New York teacher binds black students during history lesson on slavery
The Star Tribune reported that a white social studies teacher discussing slavery to a seventh-grade class bound the hands and feet of two black girls. The New York Daily News reported that the teacher also made the girls crawl under desks representing slave ships.
“My daughter didn't volunteer for this. My daughter was embarrassed. She's extremely uncomfortable," mother Christine Shand said of her daughter 13-year-old Gabrielle Shand. The other girl who was bound did volunteer (NY Daily News).
The teacher, Eileen Bernstein, apologized to Shand but Shand said Friday she thinks the teacher should be removed from the class (Star Tribune).
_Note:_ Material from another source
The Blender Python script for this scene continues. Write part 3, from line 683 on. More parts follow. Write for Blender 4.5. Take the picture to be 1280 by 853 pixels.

"I think the teacher should have gotten some discipline," Shand said. "I know if that was me, I would be uncomfortable going back to that class. Why should my daughter have to switch?" (Star Tribune).
"We encourage our teachers to deliver the curriculum in a variety of ways, to go beyond just reading the textbook," superintendent Brian Monahan of the North Rockland School District said. "We don't want to discourage creativity. But this obviously went wrong because the student was upset," (Star Tribune).
The New York Daily News reported that Bernstein said that she had done the lesson before. Wilbur Aldridge, head of the local NAACP chapter, said he feared that the teacher still "didn't get it" after their meeting. He said the teacher apologized "because Gabrielle was upset, not because she admitted she did something wrong." (Star Tribune).
"Are you telling me when you do a section on the Holocaust, it's okay to simulate an oven and have a grandchild of someone who was a survivor just get in the oven?" Aldridge asked. "That makes no sense." (NY Daily News).